From the first line of the listing below to the line with "COL = SC.collection", print each line exactly, and nothing more. Leave out the pictures.

| Information provided |
** begin **

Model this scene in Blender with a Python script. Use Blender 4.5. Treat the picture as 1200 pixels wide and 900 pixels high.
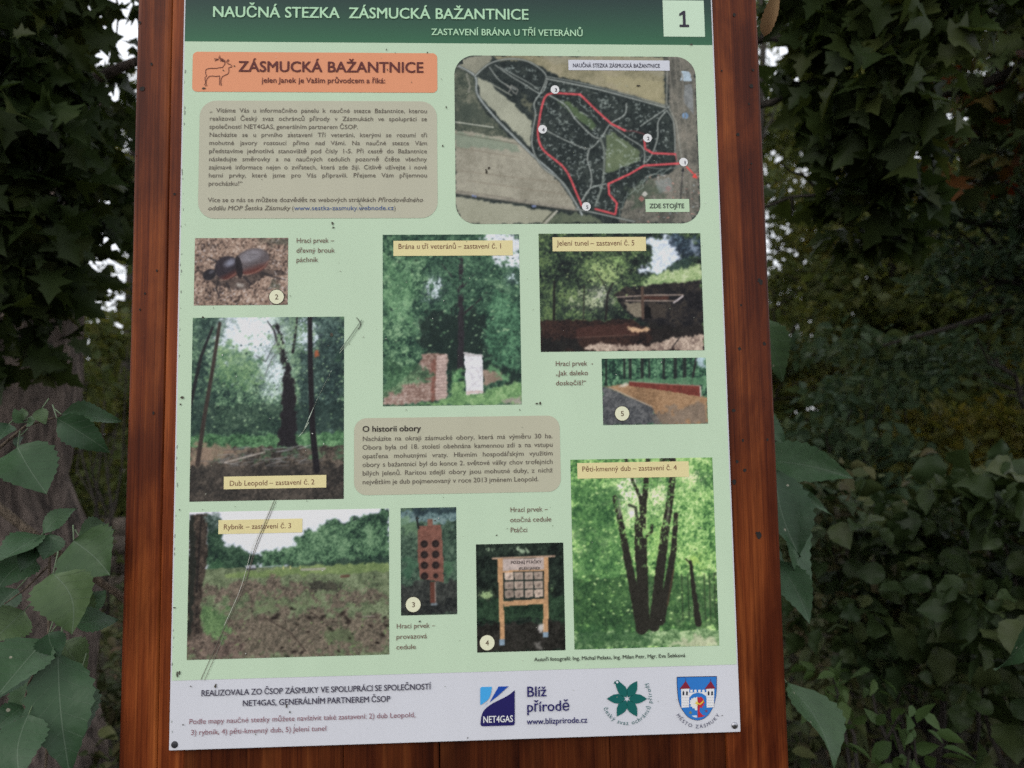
import bpy, math, random
import numpy as np
from mathutils import Vector, Matrix

for o in list(bpy.data.objects):
    bpy.data.objects.remove(o, do_unlink=True)
SC = bpy.context.scene
COL = SC.collection

# ------------------------------------------------------------------ camera
W = 0.841                    # panel width (an A0 sheet)
HREF = 1.0715                # from the lower edge of the header band to the foot of the panel
ZB = 1.0                     # foot of the panel above the ground
FPX = 881.31                 # focal length in pixels of the 1200 px wide photograph
R_ = np.array([[0.99898722, 0.01582571, -0.04211982],
               [-0.01234395, 0.9965825, 0.08167591],
               [0.04326845, -0.08107326, 0.99576853]])
CAM = Vector((0.45640397 - W / 2, -1.15010495, ZB + HREF - 0.63785233))
RW = np.stack([R_[:, 0], R_[:, 2], -R_[:, 1]], 1)     # world -> camera (x right, y down, z ahead)
cd = bpy.data.cameras.new('camera')
cam = bpy.data.objects.new('camera', cd); COL.objects.link(cam)
cam.matrix_world = Matrix(((RW[0][0], -RW[1][0], -RW[2][0], CAM.x),
                           (RW[0][1], -RW[1][1], -RW[2][1], CAM.y),
                           (RW[0][2], -RW[1][2], -RW[2][2], CAM.z), (0, 0, 0, 1)))
cd.sensor_width = 36; cd.lens = FPX / 1200 * 36
cd.clip_start = 0.02; cd.clip_end = 3000
cd.dof.use_dof = True; cd.dof.focus_distance = 1.17; cd.dof.aperture_fstop = 3.6
SC.camera = cam

# ------------------------------------------------------------------ world, sun, exposure
SUN_EL, SUN_AZ = math.radians(36), math.radians(222)
wd = bpy.data.worlds.new('World'); SC.world = wd; wd.use_nodes = True
nt = wd.node_tree; bg = nt.nodes['Background']
sky = nt.nodes.new('ShaderNodeTexSky'); sky.sky_type = 'NISHITA'; sky.sun_disc = False
sky.sun_elevation = SUN_EL; sky.sun_rotation = SUN_AZ
sky.air_density = 1.0; sky.dust_density = 4.0; sky.ozone_density = 1.0
cl = nt.nodes.new('ShaderNodeMix'); cl.data_type = 'RGBA'       # thin even overcast over the sky
cl.inputs[0].default_value = 0.75
cl.inputs[7].default_value = (17.0, 17.4, 18.2, 1)
nt.links.new(sky.outputs[0], cl.inputs[6]); nt.links.new(cl.outputs[2], bg.inputs[0])
bg.inputs[1].default_value = 0.11
sd = bpy.data.lights.new('sun', 'SUN'); sd.energy = 0.55; sd.angle = math.radians(25); sd.color = (1, .98, .95)
sun = bpy.data.objects.new('sun', sd); COL.objects.link(sun)
sdir = Vector((math.sin(SUN_AZ) * math.cos(SUN_EL), math.cos(SUN_AZ) * math.cos(SUN_EL), math.sin(SUN_EL)))
sun.rotation_euler = sdir.to_track_quat('Z', 'Y').to_euler(); sun.location = (0, -4, 12)
SC.view_settings.view_transform = 'Standard'; SC.view_settings.look = 'None'
SC.view_settings.gamma = 1; SC.view_settings.use_curve_mapping = False
SC.view_settings.exposure = -0.27
SC.render.engine = 'CYCLES'
SC.cycles.max_bounces = 5; SC.cycles.diffuse_bounces = 3; SC.cycles.transmission_bounces = 3
SC.cycles.use_denoising = False

# ------------------------------------------------------------------ helpers
def tag(o, label=None, cat=None, group=None, kind=None):
    if label: o['label'] = label
    if cat: o['category'] = cat
    if group: o['group'] = group
    if kind: o['kind'] = kind
    return o

def empty(name, loc=(0, 0, 0), label=None, cat=None, group=None):
    o = bpy.data.objects.new(name, None); COL.objects.link(o); o.location = loc
    return tag(o, label, cat, group)

def link(name, me, mat, parent=None):
    o = bpy.data.objects.new(name, me); COL.objects.link(o)
    for m in (mat if isinstance(mat, (list, tuple)) else [mat]):
        if m: me.materials.append(m)
    if parent:
        o.parent = parent
        if parent.type == 'EMPTY': o.matrix_parent_inverse = Matrix.Translation(-parent.location)
    return o

def mesh_np(verts, faces):
    """triangles or quads from arrays"""
    verts = np.asarray(verts, np.float32); faces = np.asarray(faces, np.int32)
    n, k = faces.shape
    me = bpy.data.meshes.new('m')
    me.vertices.add(len(verts)); me.vertices.foreach_set('co', verts.ravel())
    me.loops.add(n * k); me.loops.foreach_set('vertex_index', faces.ravel())
    me.polygons.add(n); me.polygons.foreach_set('loop_start', np.arange(0, n * k, k, dtype=np.int32))
    me.update(calc_edges=True)
    return me

def ray(px, py, dist):
    """world point seen at photo position (px, py), dist metres from the lens"""
    d = np.array([(px - 600) / FPX, (py - 450) / FPX, 1.0]); d /= np.linalg.norm(d)
    return CAM + Vector((RW.T @ d) * dist)

HI = np.array([[1.55098084e-03, 3.16868913e-05, -3.34750112e-01],
               [-9.33698388e-06, 1.29120030e-03, -6.08087948e-02],
               [-4.86316963e-05, 9.43033069e-05, 1.0]])
def at(px, py):
    """photo position -> (x, z) on the plane of the panel"""
    w = HI @ np.array([px, py, 1.0]); w /= w[2]
    return (w[0] - 0.5) * W, ZB + (1 - w[1]) * HREF

def lin(c):
    c = np.asarray(c, float) / 255
    return np.where(c <= .04045, c / 12.92, ((c + .055) / 1.055) ** 2.4)

# ------------------------------------------------------------------ materials
def mat(name):
    m = bpy.data.materials.new(name); m.use_nodes = True
    return m, m.node_tree, m.node_tree.nodes['Principled BSDF']
KP = 0.74                    # how bright a white sheet shows in this light
def ink(rgb, rough=.5):
    """flat printed colour, given as it shows in the photograph"""
    key = 'ink_%d_%d_%d' % tuple(rgb)
    m = bpy.data.materials.get(key)
    if m: return m
    m, t, b = mat(key)
    c = np.clip(lin(rgb) / KP, 0, .85)
    no = t.nodes.new('ShaderNodeTexNoise'); no.inputs['Scale'].default_value = 9; no.inputs['Detail'].default_value = 6
    mx = t.nodes.new('ShaderNodeMix'); mx.data_type = 'RGBA'
    mx.inputs[6].default_value = (*(c * .93), 1); mx.inputs[7].default_value = (*np.clip(c * 1.06, 0, .87), 1)
    co = t.nodes.new('ShaderNodeTexCoord')
    mp = t.nodes.new('ShaderNodeMapping'); mp.inputs['Scale'].default_value = (1.6, 1, .5)      # faint water streaks
    t.links.new(co.outputs['Object'], mp.inputs[0]); t.links.new(mp.outputs[0], no.inputs[0]); t.links.new(no.outputs[0], mx.inputs[0])
    t.links.new(mx.outputs[2], b.inputs['Base Color'])
    b.inputs['Roughness'].default_value = rough; b.inputs['Specular IOR Level'].default_value = .16
    return m

def print_mat():
    m, t, b = mat('printed_picture')
    a = t.nodes.new('ShaderNodeVertexColor'); a.layer_name = 'Col'
    t.links.new(a.outputs[0], b.inputs['Base Color'])
    b.inputs['Roughness'].default_value = .45; b.inputs['Specular IOR Level'].default_value = .14
    return m
M_PRINT = print_mat()

def wood_mat(name, tone):
    m, t, b = mat(name)
    N = t.nodes.new; L = t.links.new
    co = N('ShaderNodeTexCoord'); oi = N('ShaderNodeObjectInfo')
    add = N('ShaderNodeVectorMath'); add.operation = 'ADD'
    mul = N('ShaderNodeVectorMath'); mul.operation = 'SCALE'; mul.inputs['Scale'].default_value = 7.0
    cx = N('ShaderNodeCombineXYZ')
    for i in range(3): L(oi.outputs['Random'], cx.inputs[i])
    L(cx.outputs[0], mul.inputs[0]); L(co.outputs['Object'], add.inputs[0]); L(mul.outputs[0], add.inputs[1])
    def noise(scale, vec, det=5, rough=.6, dist=0):
        mp = N('ShaderNodeMapping'); mp.inputs['Scale'].default_value = vec
        L(add.outputs[0], mp.inputs[0])
        n = N('ShaderNodeTexNoise'); n.inputs['Scale'].default_value = scale
        n.inputs['Detail'].default_value = det; n.inputs['Roughness'].default_value = rough
        n.inputs['Distortion'].default_value = dist
        L(mp.outputs[0], n.inputs[0]); return n
    grain = noise(1, (300, 300, 3.2), 5, .65, .5)
    band = noise(1, (34, 34, .9), 4, .55, 1.6)
    blot = noise(1, (9, 9, 2.6), 5, .62, .5)
    pores = noise(1, (800, 800, 14), 2, .5)
    rp = N('ShaderNodeValToRGB'); L(band.outputs[0], rp.inputs[0])
    e = rp.color_ramp.elements
    e[0].position = .3; e[0].color = (.115, .0215, .0055, 1); e[1].position = .72; e[1].color = (.33, .094, .0235, 1)
    q = e.new(.5); q.color = (.20, .046, .0110, 1)
    r2 = N('ShaderNodeValToRGB'); L(grain.outputs[0], r2.inputs[0])
    r2.color_ramp.elements[0].position = .34; r2.color_ramp.elements[0].color = (.68, .6, .56, 1)
    r2.color_ramp.elements[1].position = .6; r2.color_ramp.elements[1].color = (1.12, 1.1, 1.05, 1)
    m1 = N('ShaderNodeMix'); m1.data_type = 'RGBA'; m1.blend_type = 'MULTIPLY'; m1.inputs[0].default_value = 1
    L(rp.outputs[0], m1.inputs[6]); L(r2.outputs[0], m1.inputs[7])
    r3 = N('ShaderNodeValToRGB'); L(blot.outputs[0], r3.inputs[0])
    r3.color_ramp.elements[0].position = .36; r3.color_ramp.elements[0].color = (.36, .27, .26, 1)
    r3.color_ramp.elements[1].position = .6; r3.color_ramp.elements[1].color = (1.18, 1.2, 1.2, 1)
    m2 = N('ShaderNodeMix'); m2.data_type = 'RGBA'; m2.blend_type = 'MULTIPLY'; m2.inputs[0].default_value = .9
    L(m1.outputs[2], m2.inputs[6]); L(r3.outputs[0], m2.inputs[7])
    r4 = N('ShaderNodeValToRGB'); L(pores.outputs[0], r4.inputs[0])
    r4.color_ramp.elements[0].position = .3; r4.color_ramp.elements[0].color = (.62, .55, .55, 1)
    r4.color_ramp.elements[1].position = .45; r4.color_ramp.elements[1].color = (1, 1, 1, 1)
    m3 = N('ShaderNodeMix'); m3.data_type = 'RGBA'; m3.blend_type = 'MULTIPLY'; m3.inputs[0].default_value = .8
    L(m2.outputs[2], m3.inputs[6]); L(r4.outputs[0], m3.inputs[7])
    # each board has its own tone
    hs = N('ShaderNodeHueSaturation'); mr = N('ShaderNodeMapRange')
    mr.inputs[3].default_value = .82 * tone; mr.inputs[4].default_value = 1.12 * tone
    L(oi.outputs['Random'], mr.inputs[0]); L(mr.outputs[0], hs.inputs['Value']); L(m3.outputs[2], hs.inputs['Color'])
    L(hs.outputs[0], b.inputs['Base Color'])
    b.inputs['Roughness'].default_value = .5; b.inputs['Specular IOR Level'].default_value = .1
    b.inputs['Coat Weight'].default_value = .12; b.inputs['Coat Roughness'].default_value = .22
    bp = N('ShaderNodeBump'); bp.inputs['Strength'].default_value = .25; bp.inputs['Distance'].default_value = .001
    L(grain.outputs[0], bp.inputs['Height']); L(bp.outputs[0], b.inputs['Normal'])
    return m
M_WOOD = wood_mat('varnished_pine', 1.0)
M_WOOD_DARK = wood_mat('darker_pine', .42)  # same pine at a lower tone, for the planks behind the panel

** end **

| Full response |
Model this scene in Blender with a Python script. Use Blender 4.5. Treat the picture as 1200 pixels wide and 900 pixels high.
import bpy, math, random
import numpy as np
from mathutils import Vector, Matrix

for o in list(bpy.data.objects):
    bpy.data.objects.remove(o, do_unlink=True)
SC = bpy.context.scene
COL = SC.collection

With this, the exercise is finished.